この炎娘子は、作者が気に入っている節がある。というのは、ストーリー展開上あまし重要ではない存在であるにもかかわらず、ちょくちょく出番がある。巨大化シーンも一番力が入っているし、イラストでも一人で登場する。

土癸

土を司る象徴だろうか。黒っぽい体色をしている。特に巨大化しなくとも3m近い身長で登場する。その体色の為に、巨大化したときには素晴らしい迫力がある。

飛恋女

風を司る飛恋女は、西王母に鬼籍から抜かれてしまっている。そのためだろうか、唯一巨大化しない鬼娘として登場する。

非常に小さな体躯で登場する飛恋女。もちろん彼女に命令するには、彼女と寝る必要があるのだ。孔明は、最初どうやっていいいやら悩むが、風には大きさが無いということに気がついて遠慮なくする。

西王母

常に巨大である。孔明はもちろん西王母と肉体的な関係にはならない。そのため、お願いすることはできても、命令はできない。

大上老君

見てくれは良くないが全知全能の神。

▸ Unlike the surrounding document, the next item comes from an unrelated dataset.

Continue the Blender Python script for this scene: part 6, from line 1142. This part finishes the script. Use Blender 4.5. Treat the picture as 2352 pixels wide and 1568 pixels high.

この作品中では、ギリシャ神話のゼウスと同じようなキャラクターとして登場。

関連作品

小池一夫氏の作品には、ライフワークとも思える作品群があります。すべての作品について調べきれてはおりませんが、巨人に関連している作品は、判明しているだけで次のものがあります。

  • 花平バズーカ
  • 魔物語
  • 青春の尻尾
  • 弐十手物語

上記作品は、将来すべて紹介したいと思っています。